Caleg Golkar Dapil Jakarta III ini mengatakan, kehadirannya di Kampung Rumah Kaleng RT 001 kelurahan Pluit ini atas inisiasi dari Pemuda Kreatif Elit Kaleng yang diketuai oleh Eka Aryanto. Banyak anak-anak muda di kampung tersebut memiliki kreativitas dalam rangka menggali potensi pemuda yang ada di pemukiman nelayan.
Namun sayangnya di tengah giatnya anak-anak muda dalam rangka memajukan kampungnya, terusik oleh persoalan tanah miliknya yang konon kabarnya bakal dijadikan pemukiman komersial.
“Oleh karenanya saya merasa tergerak dan kebetulan saja di lokasi ini tempat saya dibesarkan. Untuk itu saya sengaja meminta kepada Ketua Komisi II DPR RI Bapak Ahmad Dolly Kurnia untuk hadir dan mendengarkan keluhan warga. Sebab komisi II merupakan mitra kerja kementerian ATR/BPN. Dan Alhamdulillah beliau berkenan hadir dan bersedia menampung aspirasi dari masyarakat,” ujar Mustafa baru-baru ini.
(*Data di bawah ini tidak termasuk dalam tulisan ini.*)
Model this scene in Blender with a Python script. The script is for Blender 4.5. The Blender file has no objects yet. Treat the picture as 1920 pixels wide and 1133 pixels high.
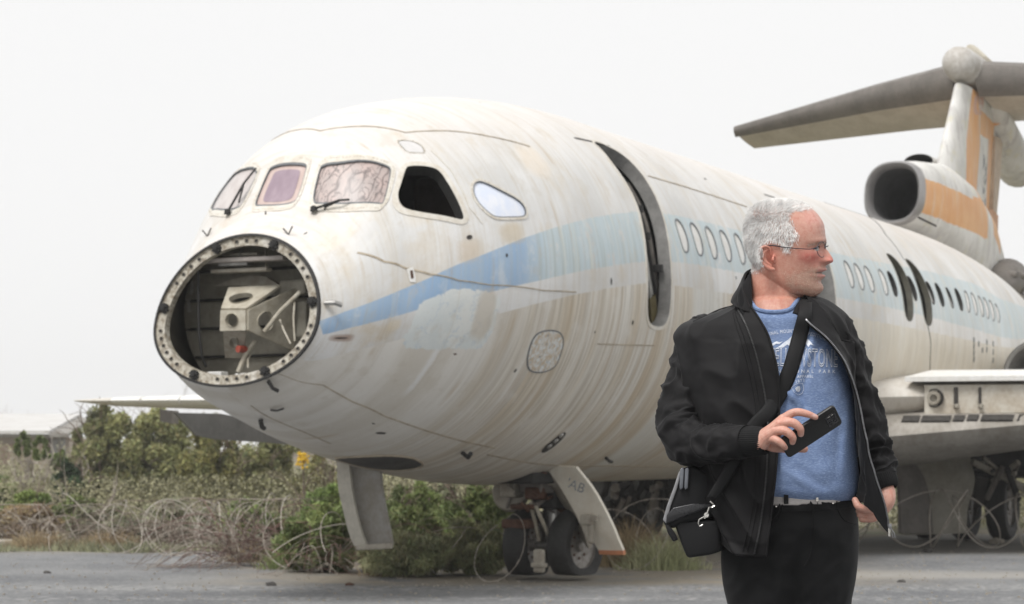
import bpy, bmesh, math, random
import numpy as np
from mathutils import Vector, Matrix, geometry, noise as mnoise
random.seed(7); np.random.seed(7)
PI = math.pi
scene = bpy.context.scene
col = scene.collection
# ---------------------------------------------------------------- camera
FPX, HORIZON, CXP, CAMH = 3800.0, 862.0, 960.0, 1.16
cam_data = bpy.data.cameras.new('camera')
cam = bpy.data.objects.new('camera', cam_data); col.objects.link(cam)
cam.location = (0, 0, CAMH); cam.rotation_euler = (PI/2, 0, 0)
cam_data.sensor_width = 36.0
cam_data.lens = 36.0*FPX/1920.0
cam_data.shift_y = (HORIZON-1133/2.0)/1920.0
cam_data.clip_start = 0.1; cam_data.clip_end = 3000
cam_data.dof.use_dof = True; cam_data.dof.focus_distance = 4.9; cam_data.dof.aperture_fstop = 10.0
scene.camera = cam
# ---------------------------------------------------------------- daylight: bright overcast
world = bpy.data.worlds.new('World'); scene.world = world; world.use_nodes = True
wn = world.node_tree; wn.nodes.clear()
sky = wn.nodes.new('ShaderNodeTexSky'); sky.sky_type = 'NISHITA'; sky.sun_disc = False
sky.sun_elevation = math.radians(58); sky.sun_rotation = math.radians(215)
sky.dust_density = 5.0; sky.air_density = 1.0
hs = wn.nodes.new('ShaderNodeHueSaturation'); hs.inputs['Saturation'].default_value = 0.25
mx = wn.nodes.new('ShaderNodeMix'); mx.data_type = 'RGBA'; mx.inputs[0].default_value = 0.9
mx.inputs[7].default_value = (8.3, 8.28, 8.25, 1)       # the even white cloud deck
bgn = wn.nodes.new('ShaderNodeBackground'); bgn.inputs['Strength'].default_value = 0.1
wo = wn.nodes.new('ShaderNodeOutputWorld')
wn.links.new(sky.outputs[0], hs.inputs['Color']); wn.links.new(hs.outputs[0], mx.inputs[6])
wn.links.new(mx.outputs[2], bgn.inputs[0]); wn.links.new(bgn.outputs[0], wo.inputs[0])
sun_d = bpy.data.lights.new('sun', 'SUN'); sun_d.energy = 2.2; sun_d.angle = math.radians(22); sun_d.color = (1, .98, .955)
sun = bpy.data.objects.new('sun', sun_d); col.objects.link(sun)
az = math.radians(215); el = math.radians(58)
sdir = Vector((math.sin(az)*math.cos(el), math.cos(az)*math.cos(el), math.sin(el)))
sun.rotation_euler = sdir.to_track_quat('Z', 'Y').to_euler()
scene.view_settings.view_transform = 'Standard'; scene.view_settings.look = 'None'
scene.view_settings.exposure = 0.30; scene.view_settings.gamma = 1.0
scene.view_settings.use_curve_mapping = False

# ---------------------------------------------------------------- helpers
def W(px, py, D):
    """world point seen at photo pixel (px,py) at depth D metres"""
    return Vector(((px-CXP)/FPX*D, D, CAMH+(HORIZON-py)/FPX*D))
def tag(o, label=None, cat=None, group=None, kind=None):
    if label: o['label'] = label
    if cat: o['category'] = cat
    if group: o['group'] = group
    if kind: o['kind'] = kind
    return o
def empty(name, loc=(0,0,0), label=None, cat=None, group=None):
    o = bpy.data.objects.new(name, None); col.objects.link(o); o.location = loc; o.empty_display_size = .2
    return tag(o, label, cat, group)
def mobj(name, verts, faces, mat=None, parent=None, smooth=False):
    me = bpy.data.meshes.new(name)
    me.from_pydata([tuple(v) for v in verts], [], faces)
    if mat: me.materials.append(mat)
    if smooth: me.shade_smooth()
    o = bpy.data.objects.new(name, me); col.objects.link(o)
    if parent: o.parent = parent
    return o
def copy_tree(o, parent=None):
    c = o.copy(); col.objects.link(c); c.parent = parent
    for ch in list(o.children): copy_tree(ch, c)
    return c
class MB:
    """collects simple shapes into one mesh"""
    def __init__(s): s.v = []; s.f = []; s.mi = []
    def add(s, v, f, m=0):
        n = len(s.v); s.v += [tuple(x) for x in v]; s.f += [tuple(i+n for i in q) for q in f]; s.mi += [m]*len(f)
    def box(s, c, size, R=None, m=0, bev=0):
        c = Vector(c); hx, hy, hz = [a/2 for a in size]
        if bev > 0:
            b = min(bev, hx*.9, hy*.9, hz*.9); pts = []
            bm = bmesh.new(); bmesh.ops.create_cube(bm, size=2)
            for v in bm.verts: v.co = Vector((v.co.x*hx, v.co.y*hy, v.co.z*hz))
            bmesh.ops.bevel(bm, geom=bm.edges[:], offset=b, segments=2, affect='EDGES', profile=.5)
            bm.verts.index_update()
            vs = [v.co.copy() for v in bm.verts]; fs = [[v.index for v in f.verts] for f in bm.faces]; bm.free()
        else:
            vs = [Vector((x*hx, y*hy, z*hz)) for x in (-1,1) for y in (-1,1) for z in (-1,1)]
            fs = [(0,1,3,2),(4,6,7,5),(0,4,5,1),(2,3,7,6),(0,2,6,4),(1,5,7,3)]
        if R is not None: vs = [R @ v for v in vs]
        s.add([v+c for v in vs], fs, m)
    def tube(s, pts, r, n=8, m=0, cap=True):
        pts = [Vector(p) for p in pts]; rr = r if hasattr(r, '__len__') else [r]*len(pts)
        up = None; rings = []
        for i, p in enumerate(pts):
            t = (pts[min(i+1, len(pts)-1)]-pts[max(i-1, 0)])
            t = t.normalized() if t.length > 1e-9 else Vector((0,0,1))
            if up is None:
                up = t.orthogonal().normalized()
            up = (up - t*up.dot(t)); up = up.normalized() if up.length > 1e-6 else t.orthogonal().normalized()
            b = t.cross(up)
            rings.append([p + (up*math.cos(2*PI*k/n)+b*math.sin(2*PI*k/n))*rr[i] for k in range(n)])
        v = [q for R_ in rings for q in R_]; f = []
        for i in range(len(rings)-1):
            for k in range(n):
                f.append((i*n+k, i*n+(k+1) % n, (i+1)*n+(k+1) % n, (i+1)*n+k))
        if cap:
            f.append(tuple(range(n))[::-1]); f.append(tuple((len(rings)-1)*n+k for k in range(n)))
        s.add(v, f, m)
    def lathe(s, prof, c, axis, n=32, m=0):
        """prof = [(radius, along)]; revolves about axis"""
        c = Vector(c); a = Vector(axis).normalized(); u = a.orthogonal().normalized(); b = a.cross(u)
        v = [c + a*h + (u*math.cos(2*PI*k/n)+b*math.sin(2*PI*k/n))*r for (r, h) in prof for k in range(n)]
        f = [(i*n+k, i*n+(k+1) % n, (i+1)*n+(k+1) % n, (i+1)*n+k) for i in range(len(prof)-1) for k in range(n)]
        s.add(v, f, m)
    def build(s, name, mat, parent=None, smooth=False):
        me = bpy.data.meshes.new(name); me.from_pydata(s.v, [], s.f)
        for m_ in (mat if isinstance(mat, (list, tuple)) else [mat]): me.materials.append(m_)
        me.polygons.foreach_set('material_index', s.mi)
        if smooth:
            me.shade_smooth()
            try: me.set_sharp_from_angle(angle=math.radians(38))
            except Exception: pass
        o = bpy.data.objects.new(name, me); col.objects.link(o)
        if parent: o.parent = parent
        return o

class NT:
    """tiny node-graph writer"""
    def __init__(s, name):
        s.m = bpy.data.materials.new(name); s.m.use_nodes = True; s.t = s.m.node_tree
        s.t.nodes.clear(); s.out = s.t.nodes.new('ShaderNodeOutputMaterial')
        s.b = s.t.nodes.new('ShaderNodeBsdfPrincipled'); s.t.links.new(s.b.outputs[0], s.out.inputs[0])
    def n(s, t, **k):
        o = s.t.nodes.new(t)
        for a, b in k.items(): setattr(o, a, b)
        return o
    def put(s, sock, v):
        if hasattr(v, 'default_value') or hasattr(v, 'is_output'): s.t.links.new(v, sock)
        elif v is not None:
            if hasattr(sock.default_value, '__len__') and hasattr(v, '__len__') and len(v) == 3 and len(sock.default_value) == 4: v = (*v, 1)
            sock.default_value = v
    def math(s, op, a, b=None, c=None, clamp=False):
        o = s.n('ShaderNodeMath', operation=op, use_clamp=clamp); s.put(o.inputs[0], a)
        if b is not None: s.put(o.inputs[1], b)
        if c is not None: s.put(o.inputs[2], c)
        return o.outputs[0]
    def mix(s, f, a, b, blend='MIX'):
        o = s.n('ShaderNodeMix', data_type='RGBA', blend_type=blend); s.put(o.inputs[0], f); s.put(o.inputs[6], a); s.put(o.inputs[7], b)
        return o.outputs[2]
    def noise(s, vec, scale=5, detail=3, rough=.55, dist=0):
        o = s.n('ShaderNodeTexNoise'); s.put(o.inputs['Vector'], vec); o.inputs['Scale'].default_value = scale
        o.inputs['Detail'].default_value = detail; o.inputs['Roughness'].default_value = rough; o.inputs['Distortion'].default_value = dist
        return o.outputs[0]
    def ramp(s, f, stops, interp='LINEAR'):
        o = s.n('ShaderNodeValToRGB'); s.put(o.inputs[0], f); e = o.color_ramp; e.interpolation = interp
        while len(e.elements) < len(stops): e.elements.new(.5)
        for el_, (p, c) in zip(e.elements, stops):
            el_.position = p; el_.color = (*c, 1) if hasattr(c, '__len__') else (c, c, c, 1)
        return o.outputs[0]
    def rng(s, v, a, b, c=0., d=1.):
        o = s.n('ShaderNodeMapRange'); o.interpolation_type = 'SMOOTHSTEP' if b > a else 'LINEAR'
        s.put(o.inputs[0], v); o.inputs[1].default_value = a; o.inputs[2].default_value = b; o.inputs[3].default_value = c; o.inputs[4].default_value = d
        return o.outputs[0]
    def obj(s): return s.n('ShaderNodeTexCoord').outputs['Object']
    def mapv(s, vec, scale=(1,1,1), rot=(0,0,0), loc=(0,0,0)):
        o = s.n('ShaderNodeMapping'); s.put(o.inputs[0], vec); o.inputs['Scale'].default_value = scale; o.inputs['Rotation'].default_value = rot; o.inputs['Location'].default_value = loc
        return o.outputs[0]
    def bump(s, h, strength=.3, dist=.01):
        o = s.n('ShaderNodeBump'); s.put(o.inputs['Height'], h); o.inputs['Strength'].default_value = strength; o.inputs['Distance'].default_value = dist
        s.t.links.new(o.outputs[0], s.b.inputs['Normal']); return o.outputs[0]
    def set(s, color=None, rough=None, metal=None, spec=None, **k):
        for nm, v in (('Base Color', color), ('Roughness', rough), ('Metallic', metal), ('Specular IOR Level', spec)):
            if v is not None: s.put(s.b.inputs[nm], v)
        for nm, v in k.items(): s.put(s.b.inputs[nm.replace('_', ' ')], v)
        return s.m
def simple(name, c, rough=.6, metal=0, var=.25, scale=6, c2=None, bump=.15, bdist=.004, spec=None, stretch=(1,1,1), detail=5):
    """base colour broken up by two scales of noise, with matching fine relief"""
    g = NT(name); v = g.mapv(g.obj(), stretch)
    a = g.noise(v, scale, detail, .6); b = g.noise(v, scale*5.3, 4, .6)
    c2 = c2 or tuple(x*(1-var) for x in c)
    k = g.math('ADD', g.math('MULTIPLY', a, .65), g.math('MULTIPLY', b, .35))
    colr = g.mix(g.rng(k, .32, .68), c2, c)
    g.bump(k, bump, bdist)
    return g.set(colr, g.rng(k, .2, .8, min(1, rough+.1), max(.05, rough-.1)), metal, spec)
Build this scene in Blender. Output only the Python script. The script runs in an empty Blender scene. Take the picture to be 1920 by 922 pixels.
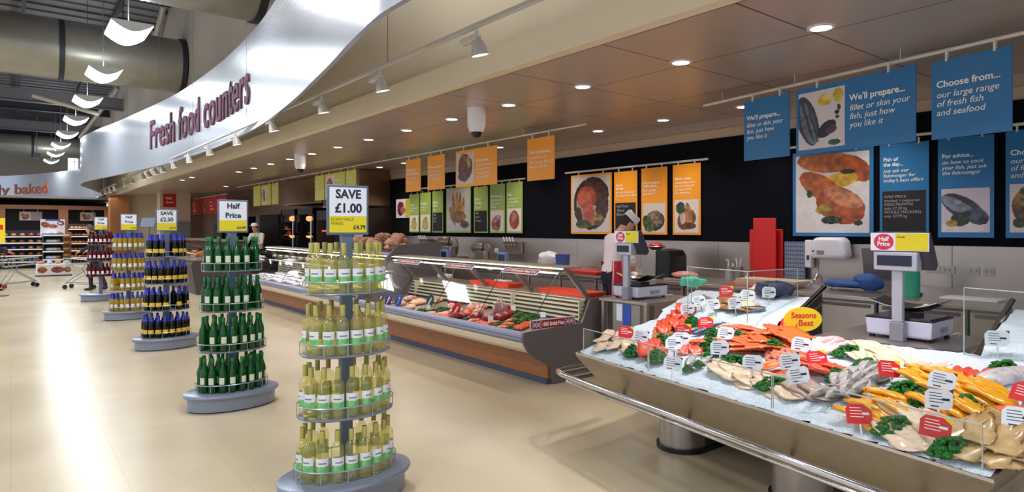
import bpy, bmesh, math, random
import numpy as np
from mathutils import Vector, Matrix, noise
random.seed(7)
SC = bpy.context.scene
COL = SC.collection
PI = math.pi
# ------------------------------------------------------------------ camera, world, exposure
# world axes: +x towards the back wall of the counters, +y along the counters, z up, camera over the origin
TH = math.atan2(940, 1200)
SN, CS = math.sin(TH), math.cos(TH)
cam = bpy.data.cameras.new('camera'); camo = bpy.data.objects.new('camera', cam); COL.objects.link(camo)
cam.sensor_width = 36; cam.lens = 22.5; cam.shift_y = -33/1920; cam.clip_end = 200
camo.location = (0, 0, 1.65); camo.rotation_euler = (PI/2, 0, -TH)
SC.camera = camo
w = bpy.data.worlds.new('world'); SC.world = w; w.use_nodes = True
w.node_tree.nodes['Background'].inputs[0].default_value = (.80, .88, 1.0, 1)
w.node_tree.nodes['Background'].inputs[1].default_value = 1.05
SC.view_settings.view_transform = 'Standard'; SC.view_settings.look = 'None'
SC.view_settings.gamma = 1; SC.view_settings.exposure = 0.0; SC.view_settings.use_curve_mapping = False
try:
    SC.cycles.transparent_max_bounces = 24; SC.cycles.max_bounces = 8
except Exception: pass
K_PEND, K_DOWN, K_TRACK = 84, 40, 70      # lamp powers (W)
PEND_Y = [14.61, 18.93, 23.23, 27.6, 32.0, 36.3, 40.7, 45.1]

def light(name, kind, loc, power, color=(1,1,1), target=None, parent=None, **kw):
    l = bpy.data.lights.new(name, kind); l.energy = power; l.color = color
    for k, v in kw.items(): setattr(l, k, v)
    o = bpy.data.objects.new(name, l); COL.objects.link(o); o.location = loc
    if target is not None:
        o.rotation_euler = (Vector(target)-Vector(loc)).to_track_quat('-Z', 'Y').to_euler()
    if parent: o.parent = parent
    return o

# ------------------------------------------------------------------ rays of the photograph used for measuring places
def ray(px, py):
    X = (px-960)/1200
    return CS*X+SN, -SN*X+CS, (428-py)/1200
def G(px, py, h):
    r = ray(px, py); t = (h-1.65)/r[2]; return Vector((t*r[0], t*r[1], h))
def VX(px, py, x):
    r = ray(px, py); t = x/r[0]; return Vector((x, t*r[1], 1.65+t*r[2]))
def VY(px, py, y):
    r = ray(px, py); t = y/r[1]; return Vector((t*r[0], y, 1.65+t*r[2]))

# ------------------------------------------------------------------ materials
def lin(c):
    return tuple(((x/12.92) if x <= .04045 else ((x+.055)/1.055)**2.4) for x in c)
def rgb(r, g, b): return lin((r/255, g/255, b/255))
MT = {}
def mat(name, c, rough=.5, metal=0., noise_amt=0., scale=8., bump=0., emis=0., coat=0., c2=None, trans=0., alpha=1., aniso=False):
    if name in MT: return MT[name]
    m = bpy.data.materials.new(name); m.use_nodes = True; nt = m.node_tree; b = nt.nodes['Principled BSDF']
    b.inputs['Base Color'].default_value = (*c, 1); b.inputs['Roughness'].default_value = rough
    b.inputs['Metallic'].default_value = metal
    if coat: b.inputs['Coat Weight'].default_value = coat; b.inputs['Coat Roughness'].default_value = .08
    if trans: b.inputs['Transmission Weight'].default_value = trans
    if emis:
        b.inputs['Emission Color'].default_value = (*c, 1); b.inputs['Emission Strength'].default_value = emis
    if noise_amt or bump or c2:
        tc = nt.nodes.new('ShaderNodeTexCoord'); nz = nt.nodes.new('ShaderNodeTexNoise')
        nz.inputs['Scale'].default_value = scale; nz.inputs['Detail'].default_value = 4
        if aniso:
            mp = nt.nodes.new('ShaderNodeMapping'); mp.inputs['Scale'].default_value = (1, 1, 12)
            nt.links.new(tc.outputs['Object'], mp.inputs[0]); nt.links.new(mp.outputs[0], nz.inputs['Vector'])
        else: nt.links.new(tc.outputs['Object'], nz.inputs['Vector'])
        if c2 is None: c2 = tuple(min(1, x*(1-noise_amt)) for x in c)
        mr = nt.nodes.new('ShaderNodeMapRange'); mr.inputs[1].default_value = .35; mr.inputs[2].default_value = .65
        nt.links.new(nz.outputs['Fac'], mr.inputs[0])
        mx = nt.nodes.new('ShaderNodeMix'); mx.data_type = 'RGBA'
        mx.inputs[6].default_value = (*c, 1); mx.inputs[7].default_value = (*c2, 1)
        nt.links.new(mr.outputs[0], mx.inputs[0]); nt.links.new(mx.outputs[2], b.inputs['Base Color'])
        if bump:
            bp = nt.nodes.new('ShaderNodeBump'); bp.inputs['Strength'].default_value = bump; bp.inputs['Distance'].default_value = .01
            nt.links.new(nz.outputs['Fac'], bp.inputs['Height']); nt.links.new(bp.outputs[0], b.inputs['Normal'])
    MT[name] = m; return m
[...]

Sementara itu Ketua Komisi II DPR RI Ahmad Dolly Kurnia Tanjung mengakui bahwa persoalan tanah yang serupa seperti halnya dialami oleh warga kampung Elit Kaleng bahkan di seluruh Indonesia kerap ia temukan.
“Memang pemerintah sendiri dalam mengatasi persoalan tanah yang seperti dialami warga kampung nelayan menawarkan jalan keluar. Seperti jika status tanah itu terus menemui jalan buntu maka dikeluarkan HPL supaya memenuhi asas hukum, jika dipakai oleh warga maka dikeluarkan HGB. Nah ini mungkin jalan tengahnya agar memenuhi asas keadilan, meski belum tentu juga semua warga itu setuju dengan penawaran tersebut,” ujar Dolly yang juga politisi Golkar saat memberikan keterangan kepada warga Kampung Nelayan Rumah Kaleng belum lama ini.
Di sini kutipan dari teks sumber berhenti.